Revisiting Fairness Impossibility with Endogenous Behavior
Elizabeth Maggie Penn, John W. Patty
TLDR
Considering endogenous behavior, this paper shows algorithmic fairness can reconcile error-rate balance and predictive parity, introducing new tradeoffs in consequences.
Key contributions
- Revisits classic fairness impossibilities by modeling strategic, endogenous behavioral responses to classification stakes.
- Demonstrates that the incompatibility between error-rate balance and predictive parity disappears in this strategic setting.
- Achieving this reconciliation requires treating groups differently in the consequences (stakes) attached to identical classifications.

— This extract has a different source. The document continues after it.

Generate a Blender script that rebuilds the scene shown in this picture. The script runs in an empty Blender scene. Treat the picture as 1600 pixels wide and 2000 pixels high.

- Proposes a two-stage design: standardize statistical performance, then adjust stakes to induce comparable behavior.
Why it matters
This paper redefines algorithmic fairness by incorporating endogenous human behavior and classification 'stakes.' It reveals new tradeoffs, showing equitable systems must consider human consequences as primary design variables, not just algorithm outputs.
Original Abstract
In many real-world settings, institutions can and do adjust the consequences attached to algorithmic classification decisions, such as the size of fines, sentence lengths, or benefit levels. We refer to these consequences as the stakes associated with classification. These stakes can give rise to behavioral responses to classification, as people adjust their actions in anticipation of how they will be classified. Much of the algorithmic fairness literature evaluates classification outcomes while holding behavior fixed, treating behavioral differences across groups as exogenous features of the environment. Under this assumption, the stakes of classification play no role in shaping outcomes. We revisit classic impossibility results in algorithmic fairness in a setting where people respond strategically to classification. We show that, in this environment, the well-known incompatibility between error-rate balance and predictive parity disappears, but only by potentially introducing a qualitatively different form of unequal treatment. Concretely, we construct a two-stage design in which a classifier first standardizes its statistical performance across groups, and then adjusts stakes so as to induce comparable patterns of behavior. This requires treating groups differently in the consequences attached to identical classification decisions. Our results demonstrate that fairness in strategic settings cannot be assessed solely by how algorithms map data into decisions. Rather, our analysis treats the human consequences of classification as primary design variables, introduces normative criteria governing their use, and shows that their interaction with statistical fairness criteria generates qualitatively new tradeoffs. Our aim is to make these tradeoffs precise and explicit.